INSTRUCTIONS TO FOLLOW
Repeat the lines below exactly as written, please, from the line with "Keep writing the" to the line with "band('trim_6', (dx0-.04, FY, BZ), (-1, 0, 0), (0, 1, 0), [rcol()", both lines included, and no others.

● ● ● ● ●

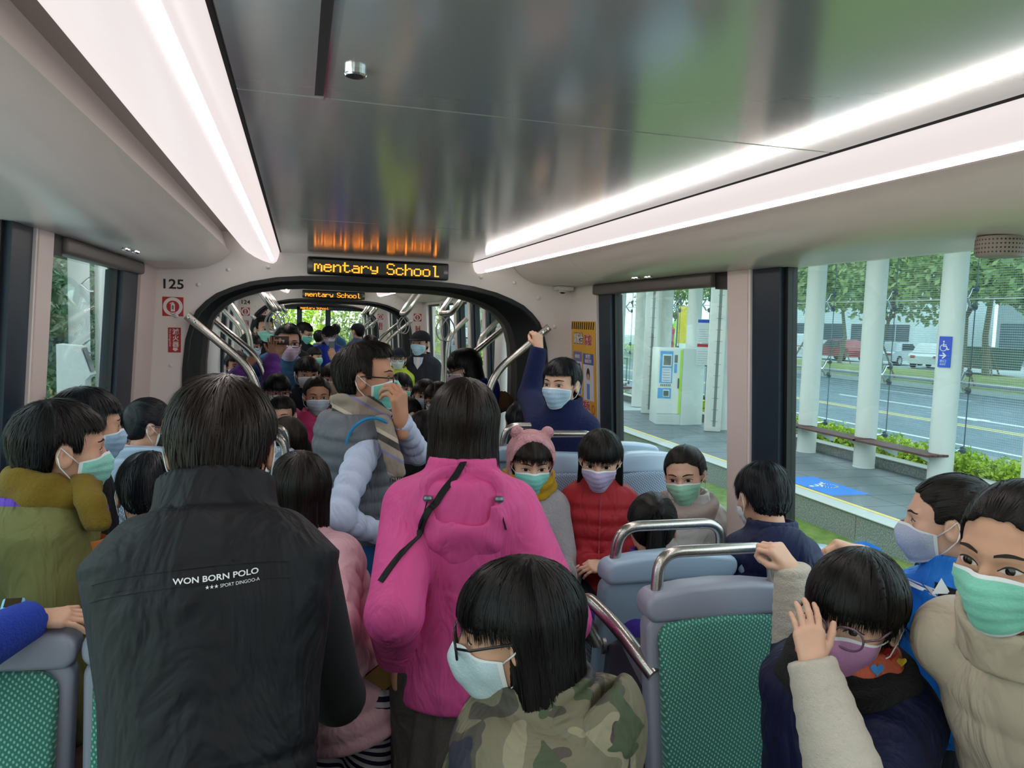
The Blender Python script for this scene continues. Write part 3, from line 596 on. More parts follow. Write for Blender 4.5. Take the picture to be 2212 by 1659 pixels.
# totem
t=thing('station_totem','tall blue-framed white sign beyond the platform glass at the right edge','sign',(8.45,7.25,-.05),.9); MB().prism([(-.30,.95),(.30,.95),(.30,2.5),(-.30,2.62),(-.36,2.5),(-.36,1.1)],-.04,.04).build('frame','totem_blue',t,None); MB().prism([(-.24,1.15),(.24,1.05),(.24,2.38),(-.20,2.38)],-.045,.045).build('face','paper',t,None)
for x in (-.2,.2): MB().tube([(x,0,0),(x,0,1.0)],.03,10).build('post','totem_blue',t)
# road
rd=struct(MB().box((8.75,-40,-.6),(23.4,160,-.2)).build('road','asphalt',smooth=None))
def stripe(x,y0,y1,m='paint_white',w=.12): MB().box((x-w/2,y0,-.2),(x+w/2,y1,-.195)).build('road_line',m,rd,None)
stripe(11.8,-10,90); stripe(14.45,-10,90,'paint_yellow'); stripe(14.7,-10,90,'paint_yellow'); stripe(9.1,-10,90,w=.1)
for i in range(10): stripe(17.2,2+i*8,6+i*8); stripe(20.6,4+i*8,8+i*8,w=.1)
k=MB(); k.prism([(16.0,17.0),(16.25,15.2),(16.1,15.2),(16.1,11.5),(15.9,11.5),(15.9,15.2),(15.75,15.2)],-.2,-.194,'z'); k.build('lane_arrow','paint_white',rd,None)
struct(MB().box((23.4,-40,-.6),(23.7,160,-.05)).build('kerb_far','kerb',smooth=None)); struct(MB().box((23.7,-40,-.6),(25.2,160,-.07)).build('verge','dry_grass',smooth=None)); struct(MB().box((25.2,-40,-.6),(27.4,160,-.08)).build('footpath','asphalt',smooth=None)); struct(MB().box((27.4,-40,-.6),(34,160,-.04)).build('lawn','dry_grass',smooth=None)); struct(MB().box((34,-40,-.6),(75,160,-.06)).build('car_park','kerb',smooth=None))
# trees
def tree(label,loc,h,cr,seed,lm='leaf_a',n=4500,bare=0,ls=.15):
    R=np.random.RandomState(seed); t=thing('street_tree',label,'tree',loc,0,'street trees'); k=MB(); tr=.016*h; fork=.33*h
    k.tube([(0,0,-.1),(.03*h*R.randn()*.4,.02*h*R.randn(),fork*.5),(.02*h*R.randn(),.02*h*R.randn(),fork)],[tr,tr*.75,tr*.6],9); base=np.array(k.v[-9:]).mean(0)
    k.build('trunk','bark',t); cen=[];rad=[]
    for i in range(7):
        a=2*PI*i/7+R.rand(); e=np.array([cr*.75*math.cos(a)*R.uniform(.5,1),cr*.75*math.sin(a)*R.uniform(.5,1),R.uniform(.6,.92)*h]); m_=base+(e-base)*.5+np.array([0,0,.06*h]); MB().tube([base,m_,e],[tr*.4,tr*.25,tr*.08],6).build('branch','bark',t,1.5)
        for q in (.55,.8,1.0): cen.append(base+(e-base)*q+R.normal(size=3)*.07*h); rad.append(np.array([cr*.42,cr*.42,h*.11]))
    o=obj('foliage',leafmesh('foliage',cen,rad,n,ls,seed=seed),lm,t); o['kind']='stuff'
    # support stakes
    for a in (0,2.1,4.2): MB().tube([(.9*math.cos(a),.9*math.sin(a),-.05),(.1*math.cos(a),.1*math.sin(a),1.5)],.04,6).build('stake','bark',t)
tl=[(24.6,34,7.5,3.4,'leaf_a','left of the columns beside navy post'),(24.8,29,7.5,3.6,'leaf_a','between the first two bench columns'),(24.6,24.5,8,3.6,'leaf_a','between the exit column and its neighbour'),(24.7,20.5,6.6,3.4,'leaf_a','right of the exit sign column'),(25,16.5,7.2,3.8,'leaf_a','at the far right of the window'),(33,31,12,5,'leaf_b','tall and dark behind the bench columns'),(33,42,10,4.5,'leaf_b','dark, far left behind the others'),(32,24,10,4.5,'leaf_b','dark, behind the exit sign'),(25,41,7,3.2,'leaf_a','farther up the street'),(25,50,7.5,3.4,'leaf_a','far up the street'),(34,55,10,4,'leaf_b','dark, far up the street')]
for i,(x,y,h,cr,lm,nm) in enumerate(tl): tree('broad-crowned street tree '+nm,(x,y,-.05),h,cr,20+i,lm)
for i,(x,y,nm) in enumerate(((10,45,'seen through the right gangway windows'),(9,62,'farther behind the gangway windows'),(-9,26,'beyond the left gangway windows'),(1,48,'straight ahead beyond the cab'),(-4,44,'left of the track beyond the cab'),(5,55,'right of centre beyond the cab windows'),(-9,52,'far left beyond the cab'))): tree('green tree '+nm,(x,y,-.3),7.5,3.4,60+i,'leaf_a' if i%2 else 'leaf_b',1800,ls=.2)
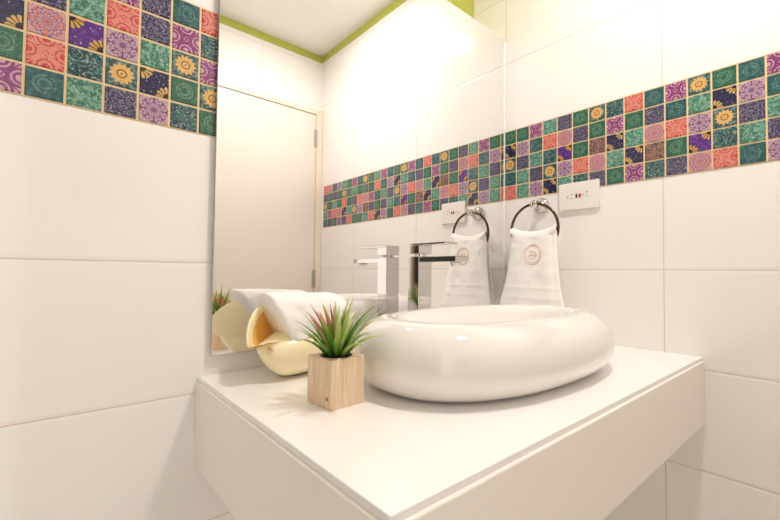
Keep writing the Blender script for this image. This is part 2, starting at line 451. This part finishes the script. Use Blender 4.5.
band('trim_4', (0, -.0403+S, BZ), (0, -1, 0), (-1, 0, 0), right, 'patterned mosaic band along the right wall')
# columns run from the mirror's left edge outwards to the left
lf = ['RTPYG', 'DPYGT', 'VVANM', 'PRMYV', 'VAUTA', 'VVORD', 'GYNGP', 'MARVT', 'DGYPN', 'TOVGR', 'AMDVY', 'GRTUD', 'VPGMA', 'YDRTG', 'NAVOD', 'GTPDM']
band('trim_5', (-.937+S, 0, BZ), (-1, 0, 0), (0, -1, 0), lf, 'patterned mosaic band left of the mirror')
band('trim_6', (dx0-.04, FY, BZ), (-1, 0, 0), (0, 1, 0), [rcol() for _ in range(7)])

# ------------------------------------------------------------------ vanity counter
vc = thing('vanity_counter', (-.465, -.258, .705), 'white floating vanity counter with deep apron and slim worktop between the tiled walls', 'counter')
def part(name, bm, m, parent, smooth=False, label=None):
    """mesh written in world metres, stored in the parent's space"""
    p = parent; chain = Matrix.Identity(4)
    while p is not None:
        chain = Matrix.LocRotScale(p.location, p.rotation_euler, None) @ chain; p = p.parent
    bmesh.ops.transform(bm, matrix=chain.inverted(), verts=bm.verts[:])
    o = obj(name, bm, m, parent, smooth)
    if label: o['label'] = label
    return o
part('apron', BX((-.930, -.517, .705), (-.0005, -.0005, .844), .0022, 3), M['apron'], vc)
part('worktop', BX((-.9265, -.5135, .8435), (-.0005, -.0005, .852), .0012, 2), M['counter'], vc)

# ------------------------------------------------------------------ mirror
mz0, mz1, mx0, mx1 = .886, MT-.001, -.909, -.027
mr = thing('wall_mirror', ((mx0+mx1)/2, -.0005, mz0), 'large frameless wall mirror above the white counter', 'mirror')
bm = BX((mx0, -.0110, mz0), (mx1, -.0060, mz1), .0008, 1)
bm.normal_update()
for f in bm.faces:
    f.material_index = 0 if (f.normal.y < -.99) else 1
o = part('mirror_glass', bm, [M['mirror'], M['mirror_edge']], mr)
part('backing_board', BX((mx0+.006, -.0060, mz0+.004), (mx1-.006, -.0003, mz1-.004)), M['back'], mr)

# ------------------------------------------------------------------ vessel basin
BCX, BCY, BA, BB, BE, BH, HB, RI, FI = -.472, -.286, .2953, .1763, 2.41, .1096, .0477, .0599, .0494
sink = thing('vessel_sink', (BCX, BCY, .852), 'white glossy oval vessel basin with a fat rounded rim on the counter', 'sink')
def sel(A, B, z, e=BE, n=96):
    out = []
    for i in range(n):
        t = 2*PI*i/n; ct, st = math.cos(t), math.sin(t)
        out.append(Vector((BCX + A*math.copysign(abs(ct)**(2/e), ct), BCY + B*math.copysign(abs(st)**(2/e), st), .852+z)))
    return out
rings = []
for k in range(9):
    z = HB*k/8; ins = FI*(1-math.sqrt(max(0, 1-((HB-z)/HB)**2))); rings.append(sel(BA-ins, BB-ins, z))
for k in range(1, 15):
    a = PI/2*k/14; ins = RI*(1-math.cos(a)); rings.append(sel(BA-ins, BB-ins, HB+(BH-HB)*math.sin(a)))
for ins, z in ((.066, .1090), (.072, .1065), (.077, .1010), (.081, .092), (.085, .080), (.090, .066), (.097, .052), (.107, .041), (.122, .033), (.140, .0295)):
    e = BE-.35*(ins-.06)/.08
    rings.append(sel(BA-ins, BB-ins, z, e))
for q in (.75, .5, .25, .09): rings.append(sel((BA-.14)*q, (BB-.14)*max(q, .0) if q > .3 else (BB-.14)*max(q, .3), .0295-.004*(1-q), 2.0))
bm = bmesh.new(); loft(bm, rings, True, True)
part('basin_bowl', bm, M['ceramic'], sink, True)
bm = lathe(bmesh.new(), [(.019, .0), (.021, .002), (.019, .0045), (.006, .0060)], (BCX, BCY, .852+.0255), n=32)
part('drain_stopper', bm, M['chrome'], sink, True)

# ------------------------------------------------------------------ faucet
FX0, FX1, FYF, FYB = -.4795, -.4365, -.0875, -.0510
fc = thing('basin_faucet', ((FX0+FX1)/2, (FYF+FYB)/2, .852), 'tall square chrome mixer faucet standing between basin and mirror', 'faucet')
part('faucet_body', BX((FX0, FYF, .852), (FX1, FYB, 1.0735), .0012, 2), M['chrome'], fc)
part('base_flange', BX((FX0-.004, FYF-.004, .8519), (FX1+.004, FYB+.004, .856), .0012, 2), M['chrome'], fc)
part('spout', BX((FX0+.001, -.1965, 1.0590), (FX1-.001, FYF+.004, 1.0715), .0010, 2), M['chrome'], fc)
part('aerator', lathe(bmesh.new(), [(.010, 0), (.010, .0045), (.0125, .005), (.0125, .010)], ((FX0+FX1)/2, -.179, 1.0500), n=28), M['chrome'], fc, True)
part('collar', lathe(bmesh.new(), [(.0155, 0), (.0155, .0065)], ((FX0+FX1)/2, (FYF+FYB)/2, 1.0730), n=32), M['chrome'], fc)
bm = BX((FX0, FYF, 1.0785), (FX1, FYB, 1.0990), .0010, 2)
box(bm, (FX0, -.166, 1.0988), (FX1, FYB, 1.1030), .0009, 2)
part('handle', bm, M['chrome'], fc)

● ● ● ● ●

IN RESPONSE
Keep writing the Blender script for this image. This is part 2, starting at line 451. This part finishes the script. Use Blender 4.5.
band('trim_4', (0, -.0403+S, BZ), (0, -1, 0), (-1, 0, 0), right, 'patterned mosaic band along the right wall')
# columns run from the mirror's left edge outwards to the left
lf = ['RTPYG', 'DPYGT', 'VVANM', 'PRMYV', 'VAUTA', 'VVORD', 'GYNGP', 'MARVT', 'DGYPN', 'TOVGR', 'AMDVY', 'GRTUD', 'VPGMA', 'YDRTG', 'NAVOD', 'GTPDM']
band('trim_5', (-.937+S, 0, BZ), (-1, 0, 0), (0, -1, 0), lf, 'patterned mosaic band left of the mirror')
band('trim_6', (dx0-.04, FY, BZ), (-1, 0, 0), (0, 1, 0), [rcol() for _ in range(7)])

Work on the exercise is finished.